- **WHAT IS EXPECTED**: Write out the records beneath this line exactly as they appear, minus any images.

- **RECORDS FOR THE EXERCISE**:
+++

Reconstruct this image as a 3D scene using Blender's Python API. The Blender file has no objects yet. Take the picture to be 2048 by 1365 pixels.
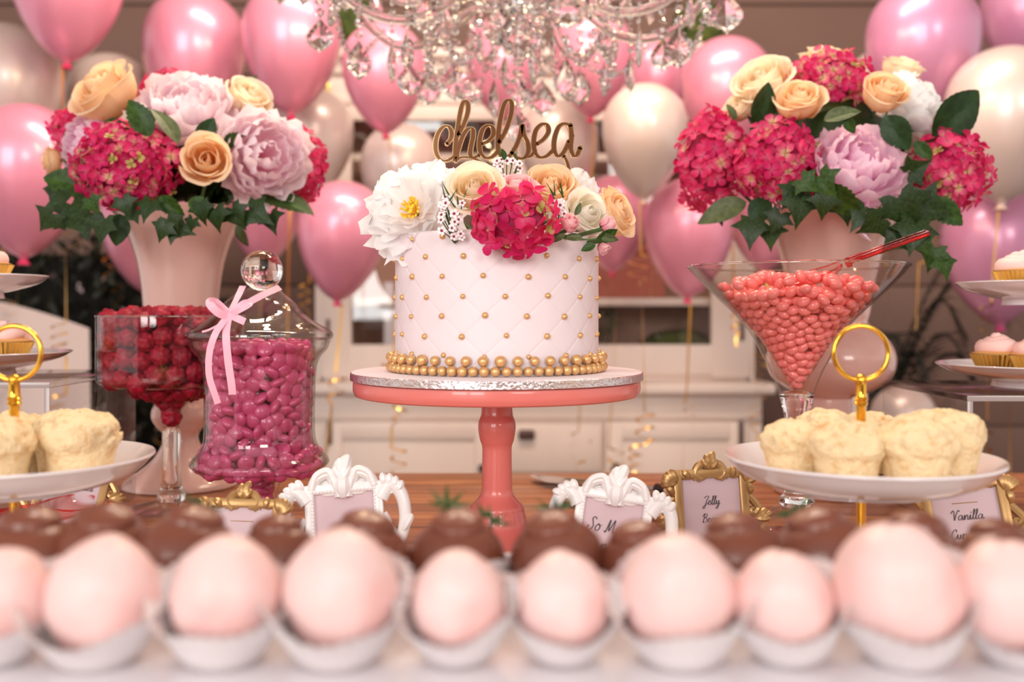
import bpy, bmesh, math, random
import numpy as np
from mathutils import Vector, Matrix, Quaternion, Euler, noise

SC = bpy.context.scene
COL = SC.collection
PI = math.pi
F = 1991.11          # focal length in pixels of a 35 mm lens on a 2048 px wide frame
CZ = 0.99            # eye height; the table top is at TZ
TZ = 0.75

# ---------------------------------------------------------------- camera
cam_d = bpy.data.cameras.new('camera'); cam = bpy.data.objects.new('camera', cam_d); COL.objects.link(cam)
cam.location = (0, 0, CZ); cam.rotation_euler = (PI/2, 0, 0)
cam_d.lens = 35; cam_d.sensor_width = 36; cam_d.shift_y = -57.5/2048
cam_d.clip_start = 0.02
cam_d.dof.use_dof = True; cam_d.dof.focus_distance = 0.95; cam_d.dof.aperture_fstop = 4.0
SC.camera = cam

# ---------------------------------------------------------------- world, window light, exposure
W = bpy.data.worlds.new('world'); SC.world = W; W.use_nodes = True
W.node_tree.nodes['Background'].inputs[0].default_value = (1.0, 0.92, 0.88, 1)
W.node_tree.nodes['Background'].inputs[1].default_value = 1.0
def area(name, loc, target, sx, sy, power, col):
    d = bpy.data.lights.new(name, 'AREA'); d.shape = 'RECTANGLE'; d.size = sx; d.size_y = sy
    d.energy = power; d.color = col
    o = bpy.data.objects.new(name, d); COL.objects.link(o); o.location = loc
    o.rotation_euler = (Vector(target)-Vector(loc)).to_track_quat('-Z', 'Y').to_euler()
    return o
# two panes of the tall window behind the photographer, and the smaller window beside it
area('window_light', (-2.4, -3.6, 2.0), (0, 2.0, 1.0), 1.0, 2.2, 74, (1.0, 0.97, 0.94))
area('window_light', (-1.2, -3.8, 2.0), (0, 2.0, 1.0), 0.9, 2.2, 74, (1.0, 0.97, 0.94))
area('window_light', (1.7, -3.7, 2.3), (0.1, 2.0, 1.0), 1.4, 1.1, 75, (1.0, 0.93, 0.86))
# unseen warm fill light, added to brighten the balloons and cabinet
area('background_fill', (0.1, 1.75, 2.86), (0.1, 2.7, 1.0), 1.6, 0.3, 60, (1.0, 0.84, 0.70))
SC.view_settings.view_transform = 'Standard'; SC.view_settings.look = 'None'
SC.view_settings.exposure = -0.12; SC.view_settings.gamma = 1
SC.view_settings.use_curve_mapping = False
SC.cycles.use_denoising = True; SC.cycles.adaptive_threshold = 0.02
SC.cycles.transparent_max_bounces = 24
SC.cycles.max_bounces = 10; SC.cycles.transmission_bounces = 9; SC.cycles.diffuse_bounces = 5
SC.cycles.caustics_reflective = False; SC.cycles.caustics_refractive = False
SC.cycles.sample_clamp_indirect = 6

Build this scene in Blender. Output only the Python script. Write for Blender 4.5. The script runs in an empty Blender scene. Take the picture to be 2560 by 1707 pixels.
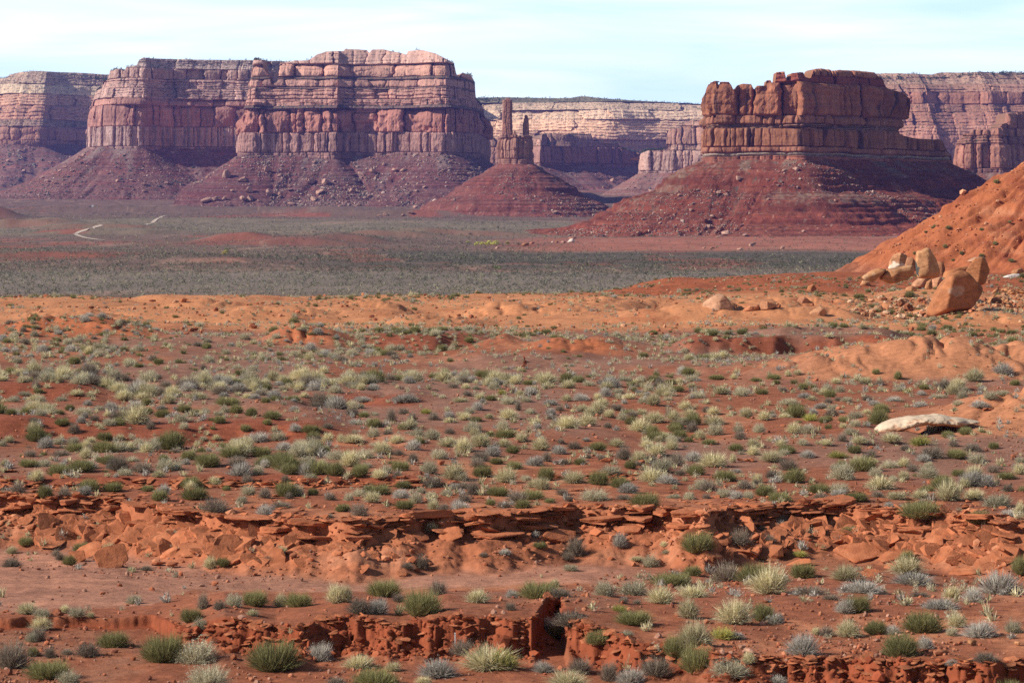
import bpy, math, random
import numpy as np
# ------------------------------------------------------------------ camera, light, exposure
scene = bpy.context.scene
COL = scene.collection
K = 2.0            # metres per layout unit
F = 7100.0         # focal length in photo pixels (2560 wide)
CX, HZ = 1280.0, 523.0   # photo column straight ahead, photo row of eye level
R = math.radians

cam_d = bpy.data.cameras.new('camera')
cam_d.sensor_width = 36.0
cam_d.lens = 36.0 * F / 2560.0
cam_d.clip_start = 1.0
cam_d.clip_end = 60000.0
cam_d.shift_y = (HZ - 853.5) / 2560.0
cam_d.dof.use_dof = True
cam_d.dof.focus_distance = 330.0
cam_d.dof.aperture_fstop = 3.2
cam = bpy.data.objects.new('camera', cam_d)
cam.location = (0, 0, 0)
cam.rotation_euler = (R(90), 0, 0)
COL.objects.link(cam)
scene.camera = cam

SUN_EL, SUN_BEHIND = 32.0, 12.0      # degrees: elevation; how far behind the picture plane, on the left
sun_d = bpy.data.lights.new('sun', 'SUN')
sun_d.energy = 5.0
sun_d.angle = R(0.53)
sun_d.color = (1.0, 0.93, 0.83)
sun = bpy.data.objects.new('sun', sun_d)
sx = -math.cos(R(SUN_EL)) * math.cos(R(SUN_BEHIND))
sy = -math.cos(R(SUN_EL)) * math.sin(R(SUN_BEHIND))
sz = math.sin(R(SUN_EL))
from mathutils import Vector, Euler, Matrix
sun.rotation_euler = Vector((sx, sy, sz)).to_track_quat('Z', 'Y').to_euler()
sun.location = (-300, -60, 300)
COL.objects.link(sun)

world = bpy.data.worlds.new('World')
scene.world = world
world.use_nodes = True
wn, wl = world.node_tree.nodes, world.node_tree.links
wn.clear()
out = wn.new('ShaderNodeOutputWorld')
bg = wn.new('ShaderNodeBackground')
bg.inputs['Strength'].default_value = 0.05
sky = wn.new('ShaderNodeTexSky')
sky.sky_type = 'NISHITA'
sky.sun_disc = False
sky.sun_elevation = R(SUN_EL)
sky.sun_rotation = R(-(90 + SUN_BEHIND))
sky.altitude = 1500
sky.air_density = 1.0
sky.dust_density = 0.6
sky.ozone_density = 1.6
# thin veil of cirrus drawn in the sky itself (by direction)
tc = wn.new('ShaderNodeTexCoord')
mp = wn.new('ShaderNodeMapping'); mp.inputs['Scale'].default_value = (4.5, 4.5, 46.0)
mp.inputs['Rotation'].default_value = (0, R(7), 0)
ns = wn.new('ShaderNodeTexNoise'); ns.inputs['Scale'].default_value = 1.5; ns.inputs['Detail'].default_value = 5.0; ns.inputs['Distortion'].default_value = 0.4
rp = wn.new('ShaderNodeMapRange'); rp.inputs['From Min'].default_value = 0.36; rp.inputs['From Max'].default_value = 0.66
rp.inputs['To Min'].default_value = 0.0; rp.inputs['To Max'].default_value = 1.0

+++

- **ANSWER TO THIS TASK**:
Reconstruct this image as a 3D scene using Blender's Python API. The Blender file has no objects yet. Take the picture to be 2048 by 1365 pixels.
import bpy, bmesh, math, random
import numpy as np
from mathutils import Vector, Matrix, Quaternion, Euler, noise

SC = bpy.context.scene
COL = SC.collection
PI = math.pi
F = 1991.11          # focal length in pixels of a 35 mm lens on a 2048 px wide frame
CZ = 0.99            # eye height; the table top is at TZ
TZ = 0.75

# ---------------------------------------------------------------- camera
cam_d = bpy.data.cameras.new('camera'); cam = bpy.data.objects.new('camera', cam_d); COL.objects.link(cam)
cam.location = (0, 0, CZ); cam.rotation_euler = (PI/2, 0, 0)
cam_d.lens = 35; cam_d.sensor_width = 36; cam_d.shift_y = -57.5/2048
cam_d.clip_start = 0.02
cam_d.dof.use_dof = True; cam_d.dof.focus_distance = 0.95; cam_d.dof.aperture_fstop = 4.0
SC.camera = cam

# ---------------------------------------------------------------- world, window light, exposure
W = bpy.data.worlds.new('world'); SC.world = W; W.use_nodes = True
W.node_tree.nodes['Background'].inputs[0].default_value = (1.0, 0.92, 0.88, 1)
W.node_tree.nodes['Background'].inputs[1].default_value = 1.0
def area(name, loc, target, sx, sy, power, col):
    d = bpy.data.lights.new(name, 'AREA'); d.shape = 'RECTANGLE'; d.size = sx; d.size_y = sy
    d.energy = power; d.color = col
    o = bpy.data.objects.new(name, d); COL.objects.link(o); o.location = loc
    o.rotation_euler = (Vector(target)-Vector(loc)).to_track_quat('-Z', 'Y').to_euler()
    return o
# two panes of the tall window behind the photographer, and the smaller window beside it
area('window_light', (-2.4, -3.6, 2.0), (0, 2.0, 1.0), 1.0, 2.2, 74, (1.0, 0.97, 0.94))
area('window_light', (-1.2, -3.8, 2.0), (0, 2.0, 1.0), 0.9, 2.2, 74, (1.0, 0.97, 0.94))
area('window_light', (1.7, -3.7, 2.3), (0.1, 2.0, 1.0), 1.4, 1.1, 75, (1.0, 0.93, 0.86))
# unseen warm fill light, added to brighten the balloons and cabinet
area('background_fill', (0.1, 1.75, 2.86), (0.1, 2.7, 1.0), 1.6, 0.3, 60, (1.0, 0.84, 0.70))
SC.view_settings.view_transform = 'Standard'; SC.view_settings.look = 'None'
SC.view_settings.exposure = -0.12; SC.view_settings.gamma = 1
SC.view_settings.use_curve_mapping = False
SC.cycles.use_denoising = True; SC.cycles.adaptive_threshold = 0.02
SC.cycles.transparent_max_bounces = 24
SC.cycles.max_bounces = 10; SC.cycles.transmission_bounces = 9; SC.cycles.diffuse_bounces = 5
SC.cycles.caustics_reflective = False; SC.cycles.caustics_refractive = False
SC.cycles.sample_clamp_indirect = 6

Build this scene in Blender. Output only the Python script. Write for Blender 4.5. The script runs in an empty Blender scene. Take the picture to be 2560 by 1707 pixels.
import bpy, math, random
import numpy as np
# ------------------------------------------------------------------ camera, light, exposure
scene = bpy.context.scene
COL = scene.collection
K = 2.0            # metres per layout unit
F = 7100.0         # focal length in photo pixels (2560 wide)
CX, HZ = 1280.0, 523.0   # photo column straight ahead, photo row of eye level
R = math.radians

cam_d = bpy.data.cameras.new('camera')
cam_d.sensor_width = 36.0
cam_d.lens = 36.0 * F / 2560.0
cam_d.clip_start = 1.0
cam_d.clip_end = 60000.0
cam_d.shift_y = (HZ - 853.5) / 2560.0
cam_d.dof.use_dof = True
cam_d.dof.focus_distance = 330.0
cam_d.dof.aperture_fstop = 3.2
cam = bpy.data.objects.new('camera', cam_d)
cam.location = (0, 0, 0)
cam.rotation_euler = (R(90), 0, 0)
COL.objects.link(cam)
scene.camera = cam

SUN_EL, SUN_BEHIND = 32.0, 12.0      # degrees: elevation; how far behind the picture plane, on the left
sun_d = bpy.data.lights.new('sun', 'SUN')
sun_d.energy = 5.0
sun_d.angle = R(0.53)
sun_d.color = (1.0, 0.93, 0.83)
sun = bpy.data.objects.new('sun', sun_d)
sx = -math.cos(R(SUN_EL)) * math.cos(R(SUN_BEHIND))
sy = -math.cos(R(SUN_EL)) * math.sin(R(SUN_BEHIND))
sz = math.sin(R(SUN_EL))
from mathutils import Vector, Euler, Matrix
sun.rotation_euler = Vector((sx, sy, sz)).to_track_quat('Z', 'Y').to_euler()
sun.location = (-300, -60, 300)
COL.objects.link(sun)

world = bpy.data.worlds.new('World')
scene.world = world
world.use_nodes = True
wn, wl = world.node_tree.nodes, world.node_tree.links
wn.clear()
out = wn.new('ShaderNodeOutputWorld')
bg = wn.new('ShaderNodeBackground')
bg.inputs['Strength'].default_value = 0.05
sky = wn.new('ShaderNodeTexSky')
sky.sky_type = 'NISHITA'
sky.sun_disc = False
sky.sun_elevation = R(SUN_EL)
sky.sun_rotation = R(-(90 + SUN_BEHIND))
sky.altitude = 1500
sky.air_density = 1.0
sky.dust_density = 0.6
sky.ozone_density = 1.6
# thin veil of cirrus drawn in the sky itself (by direction)
tc = wn.new('ShaderNodeTexCoord')
mp = wn.new('ShaderNodeMapping'); mp.inputs['Scale'].default_value = (4.5, 4.5, 46.0)
mp.inputs['Rotation'].default_value = (0, R(7), 0)
ns = wn.new('ShaderNodeTexNoise'); ns.inputs['Scale'].default_value = 1.5; ns.inputs['Detail'].default_value = 5.0; ns.inputs['Distortion'].default_value = 0.4
rp = wn.new('ShaderNodeMapRange'); rp.inputs['From Min'].default_value = 0.36; rp.inputs['From Max'].default_value = 0.66
rp.inputs['To Min'].default_value = 0.0; rp.inputs['To Max'].default_value = 1.0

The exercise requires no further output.